Der Politiker hofft, dass die »Piantedosi Verordnung« demnächst von den europäischen Behörden gekippt werden wird. »Diese Verordnung erfüllt nur einen Zweck«, meint Laura Boldrini, einst Vorsitzende der Abgeordnetenkammer und Präsidentin der Flüchtlingsorganisation UNHCR Italien. »Dadurch werden weniger Menschen gerettet.« In der Folge werde es noch mehr Tote im Mittelmeer geben.

Auch an den mehr als kritikwürdigen Beziehungen zu Libyen hat sich nichts geändert. Die Grundlage der Zusammenarbeit zwischen Italien und seiner ehemaligen Kolonie ist und bleibt das »Memorandum of understanding« (Absichtserklärung), das 2017 von der damaligen Regierung unter dem Sozialdemokraten Paolo Gentiloni unterzeichnet wurde. Darin ist unter anderem eine enge Zusammenarbeit sowohl auf wirtschaftlicher Ebene (der staatliche italienische Erdölkonzern ENI hat in Libyen Sonderrechte) als auch bei der Flüchtlingsbekämpfung vorgesehen.

Die sogenannte libysche Küstenwache, die tatsächlich eine Schleuser- und Verbrecherorganisation ist, wird seitdem von Italienern ausgebildet und erhält Schnellboote und Waffen.

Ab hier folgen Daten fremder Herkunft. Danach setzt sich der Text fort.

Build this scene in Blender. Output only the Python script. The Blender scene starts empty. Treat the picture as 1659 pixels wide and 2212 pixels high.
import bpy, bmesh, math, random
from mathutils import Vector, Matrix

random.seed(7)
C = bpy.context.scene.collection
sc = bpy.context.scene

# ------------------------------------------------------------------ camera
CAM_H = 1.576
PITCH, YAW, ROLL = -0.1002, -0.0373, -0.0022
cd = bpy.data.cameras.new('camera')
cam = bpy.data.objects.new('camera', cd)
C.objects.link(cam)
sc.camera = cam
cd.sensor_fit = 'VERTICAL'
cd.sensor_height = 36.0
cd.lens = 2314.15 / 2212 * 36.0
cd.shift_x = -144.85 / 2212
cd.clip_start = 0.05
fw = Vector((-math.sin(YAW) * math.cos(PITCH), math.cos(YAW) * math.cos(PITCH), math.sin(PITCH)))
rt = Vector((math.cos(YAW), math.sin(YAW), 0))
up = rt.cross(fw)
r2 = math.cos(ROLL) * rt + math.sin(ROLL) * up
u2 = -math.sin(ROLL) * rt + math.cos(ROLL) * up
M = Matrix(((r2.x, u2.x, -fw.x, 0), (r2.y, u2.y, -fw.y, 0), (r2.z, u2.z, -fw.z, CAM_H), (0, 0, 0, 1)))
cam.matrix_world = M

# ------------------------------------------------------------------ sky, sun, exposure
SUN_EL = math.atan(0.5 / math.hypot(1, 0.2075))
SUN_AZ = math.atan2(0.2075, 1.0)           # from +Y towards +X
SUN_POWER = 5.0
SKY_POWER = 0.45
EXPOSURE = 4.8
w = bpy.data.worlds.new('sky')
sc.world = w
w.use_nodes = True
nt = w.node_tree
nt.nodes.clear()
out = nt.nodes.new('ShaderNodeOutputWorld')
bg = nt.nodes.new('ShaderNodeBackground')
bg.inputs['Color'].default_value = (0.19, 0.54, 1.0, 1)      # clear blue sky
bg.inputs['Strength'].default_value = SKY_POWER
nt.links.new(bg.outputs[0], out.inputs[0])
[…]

Nun hat Frau Meloni diese Zusammenarbeit bekräftigt und bei ihrem Besuch in Tripolis, bei dem sie von den Chefs von ENI begleitet wurde, hat sie weitere sieben Schiffe zugesichert. All diese Abkommen wurden am Parlament vorbei unterzeichnet, da ein »Memorandum« kein Staatsvertrag ist und die Zustimmung der Volksvertreter nicht braucht. Ob bei den Gesprächen auch die Menschenrechte zur Sprache gekommen sind, ist nicht bekannt.